I regret using the term “disgraced” because it’s hard to assess objectively as you point out, and superfluous to my argument, which is that 1) he is wrong in those quoted tweets, and 2) he is a polarizing figure who is not known for his objectivity and therefore, quoting his factually wrong statement as only evidence does not support the argument presented here.
The President’s son is on record saying he was interested in getting info from Russia. If Trump didn’t collaborate, it wasn’t from lack of interest or effort. It was wrong, but not a pie-in-the-sky take.

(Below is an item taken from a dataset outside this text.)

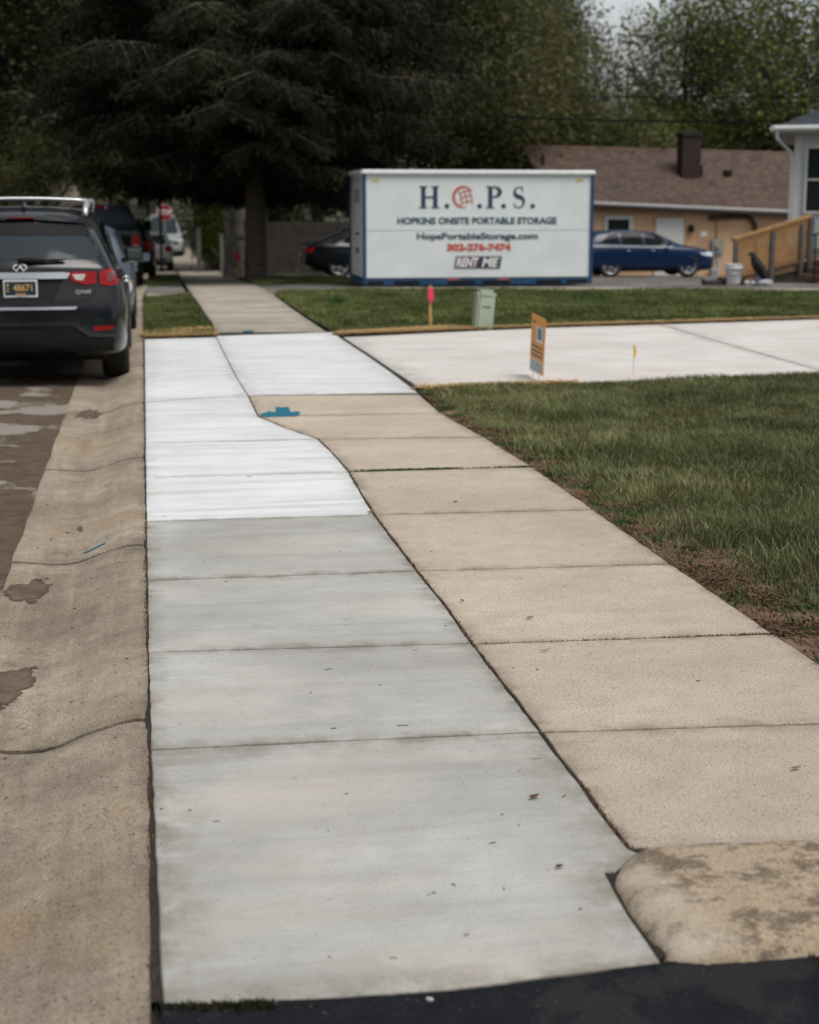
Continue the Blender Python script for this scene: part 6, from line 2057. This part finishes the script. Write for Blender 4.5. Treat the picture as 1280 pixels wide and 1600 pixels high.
def tree_thing(name, label, cat, data, loc, bark, leafm, rot=0, sc=1.0, group=None):
    Vt, Ft, Vl = data
    r = thing(name, label, cat, loc, rot, group)
    r.scale = (sc, sc, sc)
    fastmesh('trunk', Vt, Ft, bark, r, smooth=True)
    if Vl is not None and len(Vl):
        fastmesh('crown', Vl, np.arange(len(Vl)).reshape(-1, 4), leafm, r)
    return r
def tree_copy(src, label, loc, rot, sc, leafm=None, group=None):
    r = src.copy(); COL.objects.link(r)
    r.location = loc; r.rotation_euler = (0, 0, rot); r.scale = sc if isinstance(sc, tuple) else (sc, sc, sc)
    r['label'] = label
    if group: r['group'] = group
    for ch in [c for c in COL.objects if c.parent == src]:
        c = ch.copy(); COL.objects.link(c); c.parent = r
        if leafm is not None and ch.name.startswith('crown'):
            c.material_slots[0].link = 'OBJECT'; c.material_slots[0].material = leafm
    return r
def tl(px, Y, sink=.1):
    p = at(px, 400, Y)
    return (p.x, Y, T(p.x, Y) - sink)
tree_thing('spruce_tree', 'huge dark spruce with drooping branches towering over the sidewalk', 'spruce', spruce(3), tl(400, 40), MT['bark'], MT['spruce'])
A = tree_thing('leafy_tree', 'dark leafy tree at the left edge above the black crossover', 'tree', broadleaf(11, 14, 2.0, 1.0, .20, 60000, .34, clump=.5), tl(-50, 50), MT['bark_dark'], MT['lf_dark'], group=TREEGRP)
B = tree_thing('maple_tree', 'young maple with sky between its leaves right above the dark chimney', 'tree', broadleaf(23, 15, 3.0, .78, .24, 7000, .26, clump=.38, up=.8), tl(1108, 72), MT['bark_dark'], MT['lf_green'], group=TREEGRP)
C = tree_thing('bushy_tree', 'dense mid green tree behind the middle of the container', 'tree', broadleaf(37, 13, 1.0, 1.15, .24, 60000, .30, clump=.7), tl(700, 66), MT['bark_dark'], MT['lf_olive'], group=TREEGRP)
D = tree_thing('bare_tree', 'nearly bare tree with fine twigs against the sky gap', 'tree', broadleaf(51, 13, 3.0, .8, .12, 1500, .20, levels=4, clump=.3, up=1.0), tl(952, 78), MT['bark'], MT['lf_brown'], group=TREEGRP)
cps = [
 (A, 'second dark leafy tree at the left, just right of the edge one', 85, 76, 1.0, (.62, .62, .62), 'lf_olive'),
 (A, 'dark leafy tree far left behind the first ones', -90, 60, 2.2, 1.2, None),
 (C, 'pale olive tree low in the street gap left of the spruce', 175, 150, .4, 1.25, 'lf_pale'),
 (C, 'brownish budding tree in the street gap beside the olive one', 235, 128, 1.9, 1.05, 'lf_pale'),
 (C, 'rounded green tree behind the stop sign and spruce skirt', 310, 105, 2.5, 1.0, 'lf_dark'),
 (A, 'leafy tree directly behind the spruce trunk', 430, 64, 3.0, .95, 'lf_olive'),
 (A, 'olive tree filling the gap between spruce and container top', 580, 60, 4.2, .95, 'lf_olive'),
 (B, 'light brown budding tree right of the spruce top', 740, 76, .9, (1.0, 1.0, 1.15), 'lf_brown'),
 (A, 'tall dark green tree left of the sky gap', 800, 82, 5.3, (.72, .72, 1.08), 'lf_dark'),
 (B, 'thin leafed maple in the upper right corner above the pale house', 1235, 70, 2.6, 1.08, 'lf_green'),
 (B, 'maple between the two upper right ones, partly hidden', 1160, 82, 4.1, 1.1, 'lf_green'),
 (C, 'low bushy green tree just behind the brown roof near the chimney', 1010, 70, 1.3, .62, 'lf_green'),
 (C, 'low bushy green tree behind the brown roof and the pale house', 1180, 71, 3.3, .66, 'lf_green'),
 (C, 'low bushy tree behind the left gable of the brown roof', 800, 79, 5.0, .62, 'lf_olive'),
 (B, 'airy maple behind the pale house at the right edge', 1390, 66, 1.0, .9, 'lf_green'),
 (C, 'bushy tree across the street far left, behind the dark ones', 20, 92, 3.9, .9, 'lf_olive'),
 (D, 'second nearly bare tree low in the sky gap', 985, 92, 2.0, 1.1, None),
 (A, 'wide tree far behind the spruce, left side', 330, 90, 1.7, .78, None),
 (A, 'wide tree far behind the spruce, right side', 500, 92, 2.7, 1.5, None),
]
for src, lab, px, Y, rot, sc, lm in cps:
    tree_copy(src, lab, tl(px, Y), rot, sc, MT[lm] if lm else None, TREEGRP)
# second trunk with rough grey bark left of the spruce
E_ = tree_thing('rough_tree', 'thick rough grey trunk standing left of the spruce trunk', 'tree', broadleaf(77, 11, 2.6, .8, .2, 14000, .46, clump=.5), tl(365, 45.5), simple('rough_grey_bark', (.24, .215, .19), .95, var=.6, vscale=5, bmp=1, bscale=14), MT['lf_dark'])
# shrubs
def shrub(name, label, px, Y, w, h, leafm, seed, n=9000, leaf=.09, dx=1.0):
    rng = np.random.default_rng(seed)
    segs = []
    P = []
    for k in range(26):
        a = rng.uniform(0, 2 * PI); rr = abs(rng.normal(0, .45))
        q = np.array([math.cos(a) * rr * w / 2 * dx, math.sin(a) * rr * w / 2, h * rng.uniform(.45, .98) * (1 - .35 * min(rr, 1))])
        p0 = np.array([q[0] * .15, q[1] * .15, 0]); m = (p0 + q) / 2 + np.array([q[0] * .15, q[1] * .15, 0])
        segs += [(p0, m, .03, .02), (m, q, .02, .008)]
        P += [m, q, (m + q) / 2]
    P = np.array(P)
    pts = P[rng.integers(0, len(P), n)] + rng.normal(0, 1, (n, 3)) * np.array([w * .11, w * .11, h * .10])
    pts[:, 2] = np.maximum(pts[:, 2], .03)
    Vt, Ft = tubes_mesh(segs, 5)
    r = thing(name, label, 'shrub', tl(px, Y, .02), 0, None)
    fastmesh('stem', Vt, Ft, MT['bark_dark'], r)
    fastmesh('foliage', leaf_quads(pts, 0, leaf, rng), np.arange(n * 4).reshape(-1, 4), leafm, r)
shrub('shrub', 'tall yellow green shrub left of the rough grey trunk', 332, 60, 2.0, 4.2, MT['lf_lime'], 1, 9000, .13)
shrub('shrub', 'dark hedge bush beside the far end of the sidewalk', 350, 64, 2.4, 2.4, MT['lf_dark'], 2, 12000, .13)
shrub('shrub', 'dark bush between the rough trunk and the spruce trunk', 392, 56, 1.8, 1.6, MT['lf_dark'], 3, 6000, .12)
shrub('shrub', 'lime tinted shrub right of the spruce trunk above the fence', 450, 58, 2.6, 3.4, MT['lf_dark'], 4, 10000, .13)
shrub('shrub', 'low leafy weed clump on the far lawn near the sidewalk', 528, 27.5, .5, .12, MT['clover'], 5, 900, .05)
shrub('shrub', 'dark leafy weed clump on the far lawn before the lot', 928, 27.8, .65, .12, MT['clover'], 6, 900, .05)
# the far wood that closes the view, and an added one behind the camera
def wood(name, label, x0, x1, y0, y1, hmin, hmax, n, leaf, seed, mat, zf=None):
    rng = np.random.default_rng(seed)
    nt_ = int(abs(x1 - x0) / 5)
    cx = rng.uniform(x0, x1, nt_); cy = rng.uniform(y0, y1, nt_); ch = rng.uniform(hmin, hmax, nt_)
    k = rng.integers(0, nt_, n)
    d = rng.normal(0, 1, (n, 3)); d /= np.linalg.norm(d, axis=1, keepdims=True)
    d *= rng.uniform(.5, 1, (n, 1)) ** .4
    R_ = ch[k] * .32
    x = cx[k] + d[:, 0] * R_; y = cy[k] + d[:, 1] * R_; z = ch[k] * .52 + d[:, 2] * ch[k] * .48 * (.9 + .2 * np.sin(d[:, 0] * 9 + k))
    z += np.array([T(a, b) for a, b in zip(x, y)])
    P = np.stack([x, y, z], 1)
    V = leaf_quads(P, 0, leaf, rng, aspect=.8)
    prop(fastmesh(name, V, np.arange(n * 4).reshape(-1, 4), mat), label, 'woodland', kind='stuff')
wood('far_woodland', 'far line of green woodland closing the view behind the houses', -60, 90, 108, 150, 6, 9, 60000, .55, 5, MT['lf_olive'])
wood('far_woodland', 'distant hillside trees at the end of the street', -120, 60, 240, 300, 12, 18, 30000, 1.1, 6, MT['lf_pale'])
wood('added_rear_trees', 'trees lining the street on the near side, outside the view', -40, 40, -28, -15, 13, 18, 36000, .7, 7, MT['lf_dark'])  # unseen trees, added to darken the car reflections and hold back sky light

There is a huge difference between a candidate "Getting information from Russia" [1] and coordinating on election misinformation campaigns with Russian Intelligence agencies.
Have you reviewed the article you linked? The Steele Dossier was compiled by a British source, and the one claim that's generally agreed on is that the Russian Govt highly favored Trump over Hillary. I'd recommend the summary to get aquatinted, then the subsection "Risk of contamination with Russian disinformation considered"
I have, and I have followed the actual reporting on it; The wikipedia article shows a significant amount of bias. The Dossier was compiled by a British source from hearsay from a Russian Citizen who had contacts in Russian Intelligence. Some directly, but his major source only had the information as hearsay. https://www.cnn.com/2021/11/18/politics/steele-dossier-recko...
That was a huge, huge pie-in-the-sky take. The media is absolutely not above their own lunacy. Green Greenwald, the reporter who broke the news about Snowden, agreed that it was "this generation's WMDs in terms of media malfeasance."
https://twitter.com/ggreenwald/status/1459242600179933190
My point is that the media is absolutely capable of getting things immensely wrong on incredible magnitude.